SUPPLIED DATA ▸
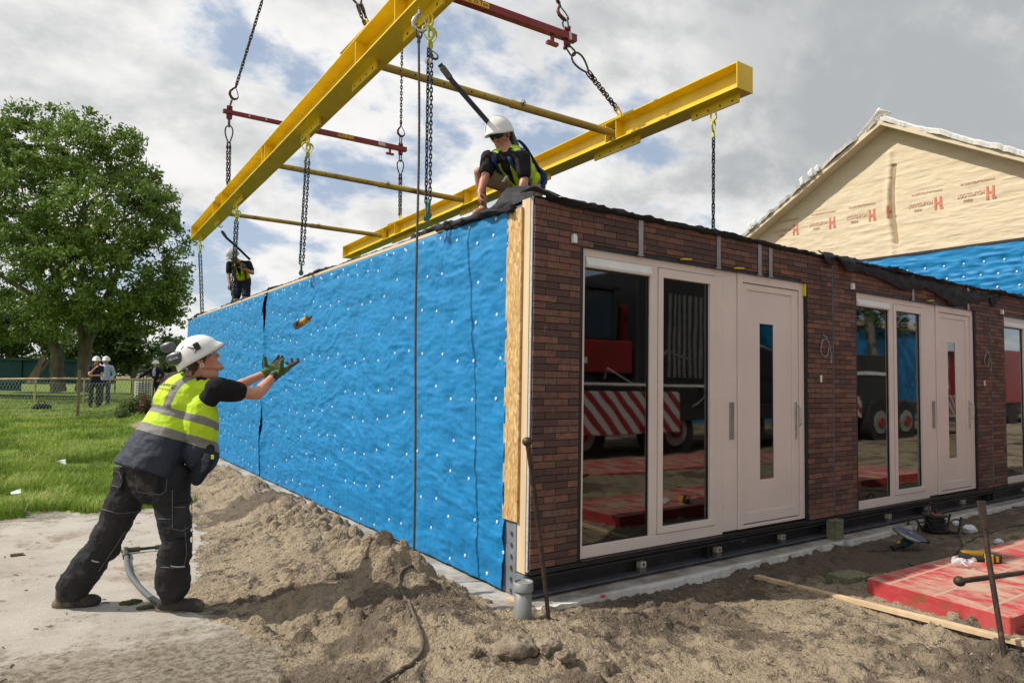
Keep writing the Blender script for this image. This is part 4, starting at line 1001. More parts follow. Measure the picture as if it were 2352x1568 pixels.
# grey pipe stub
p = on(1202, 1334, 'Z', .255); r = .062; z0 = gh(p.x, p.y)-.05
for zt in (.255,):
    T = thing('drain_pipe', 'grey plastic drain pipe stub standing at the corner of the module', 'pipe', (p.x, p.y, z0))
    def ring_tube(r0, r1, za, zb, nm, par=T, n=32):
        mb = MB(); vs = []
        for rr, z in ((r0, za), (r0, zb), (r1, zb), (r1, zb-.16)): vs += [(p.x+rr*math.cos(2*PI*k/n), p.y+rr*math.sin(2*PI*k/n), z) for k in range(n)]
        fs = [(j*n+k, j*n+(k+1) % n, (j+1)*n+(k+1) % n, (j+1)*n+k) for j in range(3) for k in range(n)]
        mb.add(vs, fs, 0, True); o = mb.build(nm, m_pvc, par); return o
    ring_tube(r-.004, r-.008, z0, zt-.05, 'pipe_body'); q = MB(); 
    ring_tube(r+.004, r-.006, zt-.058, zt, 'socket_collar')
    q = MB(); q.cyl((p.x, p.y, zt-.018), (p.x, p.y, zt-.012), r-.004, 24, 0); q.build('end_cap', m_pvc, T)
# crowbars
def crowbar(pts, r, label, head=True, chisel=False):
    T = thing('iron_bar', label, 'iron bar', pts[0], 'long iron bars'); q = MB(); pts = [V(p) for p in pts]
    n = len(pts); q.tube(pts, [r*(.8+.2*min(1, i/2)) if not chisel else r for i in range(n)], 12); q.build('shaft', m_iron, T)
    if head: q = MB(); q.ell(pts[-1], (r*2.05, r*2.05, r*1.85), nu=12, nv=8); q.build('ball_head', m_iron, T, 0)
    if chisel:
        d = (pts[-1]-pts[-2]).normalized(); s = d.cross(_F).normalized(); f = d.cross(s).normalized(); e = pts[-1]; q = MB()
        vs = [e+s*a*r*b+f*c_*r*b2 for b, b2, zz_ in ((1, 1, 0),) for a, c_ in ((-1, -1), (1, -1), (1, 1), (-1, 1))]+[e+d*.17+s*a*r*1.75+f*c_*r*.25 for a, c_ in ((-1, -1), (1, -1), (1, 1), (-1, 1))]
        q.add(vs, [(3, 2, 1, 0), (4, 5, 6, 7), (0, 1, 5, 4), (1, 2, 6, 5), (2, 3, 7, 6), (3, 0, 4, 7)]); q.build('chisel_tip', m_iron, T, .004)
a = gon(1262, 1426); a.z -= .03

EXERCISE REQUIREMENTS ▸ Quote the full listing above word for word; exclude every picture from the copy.

OUTPUT OF THE TASK ▸
Keep writing the Blender script for this image. This is part 4, starting at line 1001. More parts follow. Measure the picture as if it were 2352x1568 pixels.
# grey pipe stub
p = on(1202, 1334, 'Z', .255); r = .062; z0 = gh(p.x, p.y)-.05
for zt in (.255,):
    T = thing('drain_pipe', 'grey plastic drain pipe stub standing at the corner of the module', 'pipe', (p.x, p.y, z0))
    def ring_tube(r0, r1, za, zb, nm, par=T, n=32):
        mb = MB(); vs = []
        for rr, z in ((r0, za), (r0, zb), (r1, zb), (r1, zb-.16)): vs += [(p.x+rr*math.cos(2*PI*k/n), p.y+rr*math.sin(2*PI*k/n), z) for k in range(n)]
        fs = [(j*n+k, j*n+(k+1) % n, (j+1)*n+(k+1) % n, (j+1)*n+k) for j in range(3) for k in range(n)]
        mb.add(vs, fs, 0, True); o = mb.build(nm, m_pvc, par); return o
    ring_tube(r-.004, r-.008, z0, zt-.05, 'pipe_body'); q = MB(); 
    ring_tube(r+.004, r-.006, zt-.058, zt, 'socket_collar')
    q = MB(); q.cyl((p.x, p.y, zt-.018), (p.x, p.y, zt-.012), r-.004, 24, 0); q.build('end_cap', m_pvc, T)
# crowbars
def crowbar(pts, r, label, head=True, chisel=False):
    T = thing('iron_bar', label, 'iron bar', pts[0], 'long iron bars'); q = MB(); pts = [V(p) for p in pts]
    n = len(pts); q.tube(pts, [r*(.8+.2*min(1, i/2)) if not chisel else r for i in range(n)], 12); q.build('shaft', m_iron, T)
    if head: q = MB(); q.ell(pts[-1], (r*2.05, r*2.05, r*1.85), nu=12, nv=8); q.build('ball_head', m_iron, T, 0)
    if chisel:
        d = (pts[-1]-pts[-2]).normalized(); s = d.cross(_F).normalized(); f = d.cross(s).normalized(); e = pts[-1]; q = MB()
        vs = [e+s*a*r*b+f*c_*r*b2 for b, b2, zz_ in ((1, 1, 0),) for a, c_ in ((-1, -1), (1, -1), (1, 1), (-1, 1))]+[e+d*.17+s*a*r*1.75+f*c_*r*.25 for a, c_ in ((-1, -1), (1, -1), (1, 1), (-1, 1))]
        q.add(vs, [(3, 2, 1, 0), (4, 5, 6, 7), (0, 1, 5, 4), (1, 2, 6, 5), (2, 3, 7, 6), (3, 0, 4, 7)]); q.build('chisel_tip', m_iron, T, .004)
a = gon(1262, 1426); a.z -= .03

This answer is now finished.